→ Task statement: Which lines contain the string "this"? Please list every one of them.

→ Record extracts:
———
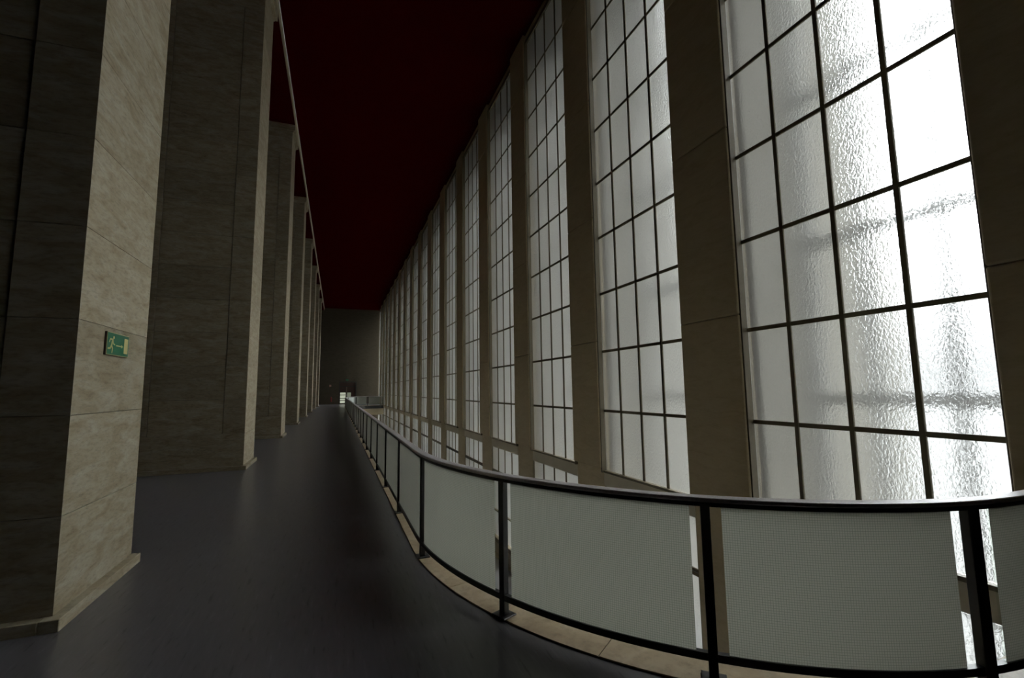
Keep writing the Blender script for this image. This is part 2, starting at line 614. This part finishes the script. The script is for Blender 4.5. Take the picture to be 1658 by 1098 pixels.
———
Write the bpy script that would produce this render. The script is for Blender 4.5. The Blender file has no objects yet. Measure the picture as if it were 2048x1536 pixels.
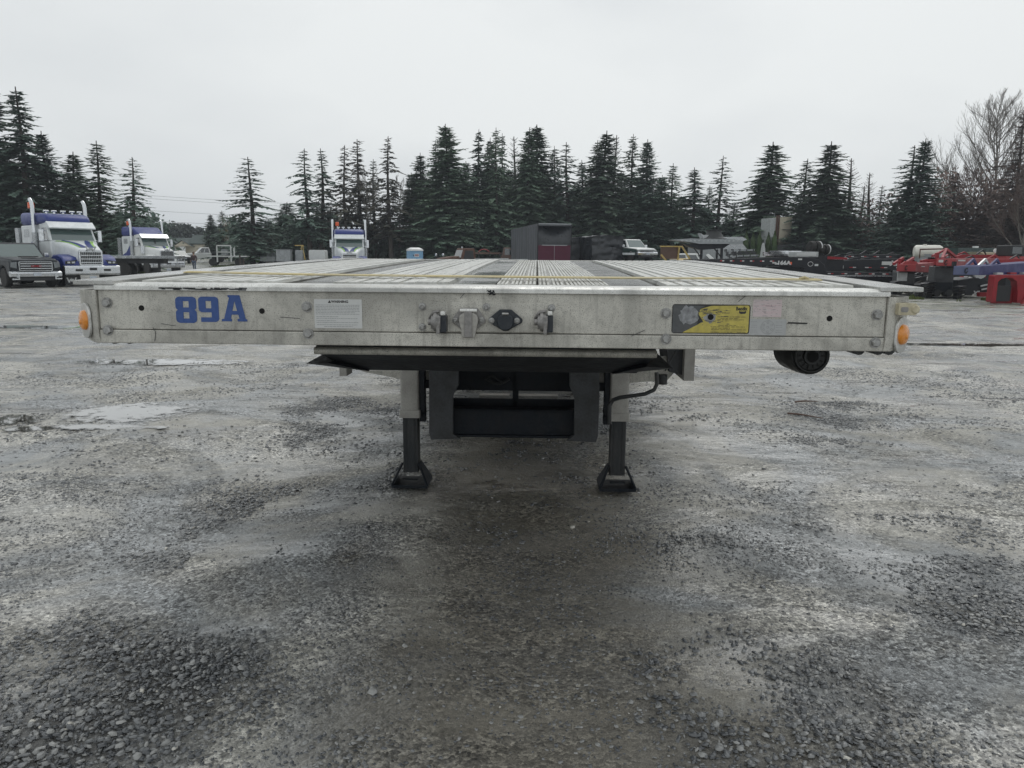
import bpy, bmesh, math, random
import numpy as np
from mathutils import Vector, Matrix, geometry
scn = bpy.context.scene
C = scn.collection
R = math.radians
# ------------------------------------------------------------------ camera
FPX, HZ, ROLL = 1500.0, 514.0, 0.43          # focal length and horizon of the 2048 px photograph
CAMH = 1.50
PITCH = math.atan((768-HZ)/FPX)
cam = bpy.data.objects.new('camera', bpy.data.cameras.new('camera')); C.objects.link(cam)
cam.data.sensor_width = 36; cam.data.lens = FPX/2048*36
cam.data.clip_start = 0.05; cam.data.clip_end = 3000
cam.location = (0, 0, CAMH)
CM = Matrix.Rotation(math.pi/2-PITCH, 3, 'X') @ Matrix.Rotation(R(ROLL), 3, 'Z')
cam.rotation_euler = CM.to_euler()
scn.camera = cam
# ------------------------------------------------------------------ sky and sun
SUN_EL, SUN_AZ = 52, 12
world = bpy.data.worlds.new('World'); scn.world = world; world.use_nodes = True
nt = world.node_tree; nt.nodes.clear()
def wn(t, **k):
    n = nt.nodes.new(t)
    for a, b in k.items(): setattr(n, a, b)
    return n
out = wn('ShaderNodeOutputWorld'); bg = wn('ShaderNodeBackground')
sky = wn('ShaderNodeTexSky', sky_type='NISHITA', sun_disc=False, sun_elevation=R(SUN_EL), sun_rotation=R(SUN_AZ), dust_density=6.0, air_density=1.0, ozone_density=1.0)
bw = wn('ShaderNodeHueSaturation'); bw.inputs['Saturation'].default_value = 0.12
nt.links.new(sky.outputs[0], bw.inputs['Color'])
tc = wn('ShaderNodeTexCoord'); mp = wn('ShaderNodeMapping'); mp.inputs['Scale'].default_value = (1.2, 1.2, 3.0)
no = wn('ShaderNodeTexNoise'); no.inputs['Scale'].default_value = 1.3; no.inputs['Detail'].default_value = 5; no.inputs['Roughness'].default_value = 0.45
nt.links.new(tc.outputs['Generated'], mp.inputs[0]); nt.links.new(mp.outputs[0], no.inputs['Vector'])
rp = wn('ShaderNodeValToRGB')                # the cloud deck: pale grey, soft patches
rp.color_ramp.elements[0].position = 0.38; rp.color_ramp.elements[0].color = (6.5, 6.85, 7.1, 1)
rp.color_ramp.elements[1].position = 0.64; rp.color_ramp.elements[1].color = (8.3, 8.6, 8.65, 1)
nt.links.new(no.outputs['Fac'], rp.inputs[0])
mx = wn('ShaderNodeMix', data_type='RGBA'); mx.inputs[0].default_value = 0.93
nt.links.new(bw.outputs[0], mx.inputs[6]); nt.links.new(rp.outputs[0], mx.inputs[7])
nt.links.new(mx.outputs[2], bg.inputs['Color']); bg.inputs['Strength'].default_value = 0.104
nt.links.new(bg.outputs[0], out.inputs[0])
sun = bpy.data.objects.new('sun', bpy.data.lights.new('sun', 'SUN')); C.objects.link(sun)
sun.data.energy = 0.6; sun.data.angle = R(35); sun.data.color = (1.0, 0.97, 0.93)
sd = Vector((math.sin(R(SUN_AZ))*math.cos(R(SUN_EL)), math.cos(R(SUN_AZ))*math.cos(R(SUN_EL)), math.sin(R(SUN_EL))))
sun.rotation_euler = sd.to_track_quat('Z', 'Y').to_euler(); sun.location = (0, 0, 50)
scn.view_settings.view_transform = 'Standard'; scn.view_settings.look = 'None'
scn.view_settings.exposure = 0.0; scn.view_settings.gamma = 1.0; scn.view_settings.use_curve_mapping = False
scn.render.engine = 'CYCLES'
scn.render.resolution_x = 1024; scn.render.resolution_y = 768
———
→ Task answer:
Keep writing the Blender script for this image. This is part 2, starting at line 614. This part finishes the script. The script is for Blender 4.5. Take the picture to be 1658 by 1098 pixels.
Write the bpy script that would produce this render. The script is for Blender 4.5. The Blender file has no objects yet. Measure the picture as if it were 2048x1536 pixels.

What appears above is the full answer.